** start of DATA BLOCK **
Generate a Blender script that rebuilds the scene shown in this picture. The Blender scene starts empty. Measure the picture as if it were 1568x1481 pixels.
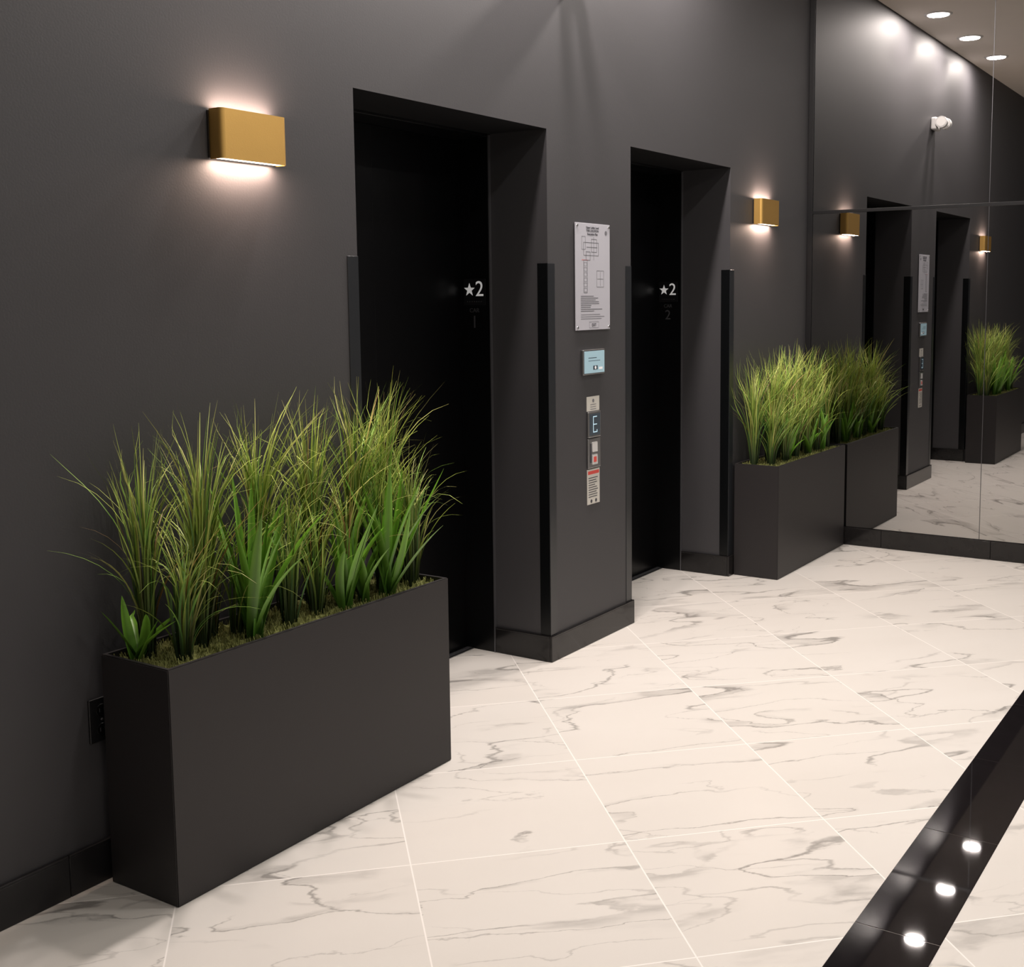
import bpy, bmesh, math, random
from mathutils import Vector, Matrix, noise
random.seed(7)
S2=math.sqrt(2)
H=2.221;D1a,D1b,D2a,D2b=2.953,4.104,4.808,5.910;DJ=.283;DP=.43
L=7.058;HC=3.574;HB=.112;SEAM=2.045;YF=-3.4;XR=4.6
col=bpy.context.scene.collection

# ---------------------------------------------------------------- materials
def mat(name,base,rough=.5,metal=0,spec=.5,emit=None,es=0,bump=None,coat=0,var=0.0,vscale=8):
    m=bpy.data.materials.new(name);m.use_nodes=True;nt=m.node_tree
    b=nt.nodes['Principled BSDF']
    b.inputs['Base Color'].default_value=(*base,1);b.inputs['Roughness'].default_value=rough
    b.inputs['Metallic'].default_value=metal;b.inputs['Specular IOR Level'].default_value=spec
    b.inputs['Coat Weight'].default_value=coat
    if emit: b.inputs['Emission Color'].default_value=(*emit,1);b.inputs['Emission Strength'].default_value=es
    tc=nt.nodes.new('ShaderNodeTexCoord')
    n=nt.nodes.new('ShaderNodeTexNoise');n.inputs['Scale'].default_value=vscale;n.inputs['Detail'].default_value=3
    nt.links.new(tc.outputs['Object'],n.inputs['Vector'])
    if var>0:
        mx=nt.nodes.new('ShaderNodeMixRGB');mx.blend_type='MIX'
        mx.inputs[1].default_value=(*[c*(1-var) for c in base],1);mx.inputs[2].default_value=(*[min(1,c*(1+var)) for c in base],1)
        nt.links.new(n.outputs['Fac'],mx.inputs[0]);nt.links.new(mx.outputs[0],b.inputs['Base Color'])
    if bump:
        n2=nt.nodes.new('ShaderNodeTexNoise');n2.inputs['Scale'].default_value=bump[0];n2.inputs['Detail'].default_value=2
        nt.links.new(tc.outputs['Object'],n2.inputs['Vector'])
        bp=nt.nodes.new('ShaderNodeBump');bp.inputs['Strength'].default_value=bump[1];bp.inputs['Distance'].default_value=.001
        nt.links.new(n2.outputs['Fac'],bp.inputs['Height']);nt.links.new(bp.outputs[0],b.inputs['Normal'])
    return m
M={}
M['wall']=mat('charcoal_wall_paint',(.041,.0395,.043),.58,spec=.6,bump=(160,.2),var=.04,vscale=2)
M['soffit']=mat('dark_soffit_paint',(.006,.006,.007),.6,spec=.25)
M['plain']=mat('grey_wall_paint',(.22,.23,.25),.6,var=.03)
M['ceil']=mat('ceiling_paint',(.88,.82,.75),.8,var=.02)
M['basegloss']=mat('black_glossy_tile',(.012,.011,.011),.12,spec=.4,var=.3,vscale=14)
M['basepaint']=mat('wall_base_tile',(.016,.015,.016),.3,spec=.4,var=.1)
M['door']=mat('black_door_enamel',(.0018,.0018,.0022),.30,spec=.25)
M['frame']=mat('black_frame_enamel',(.003,.003,.0035),.28,spec=.32)
M['edge']=mat('frame_edge_metal',(.14,.14,.15),.35,metal=.6)
M['guard']=mat('smoked_corner_guard',(.004,.0045,.005),.25,spec=.3)
M['guard2']=mat('smoked_corner_guard_face',(.018,.020,.023),.3)
M['trimblk']=mat('black_mirror_trim',(.012,.012,.013),.3)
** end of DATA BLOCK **
* [REQUIRED WORK]
Isolate the lines above that contain the word "scene" and copy them.

* [EXPECTED ANSWER]
Generate a Blender script that rebuilds the scene shown in this picture. The Blender scene starts empty. Measure the picture as if it were 1568x1481 pixels.
col=bpy.context.scene.collection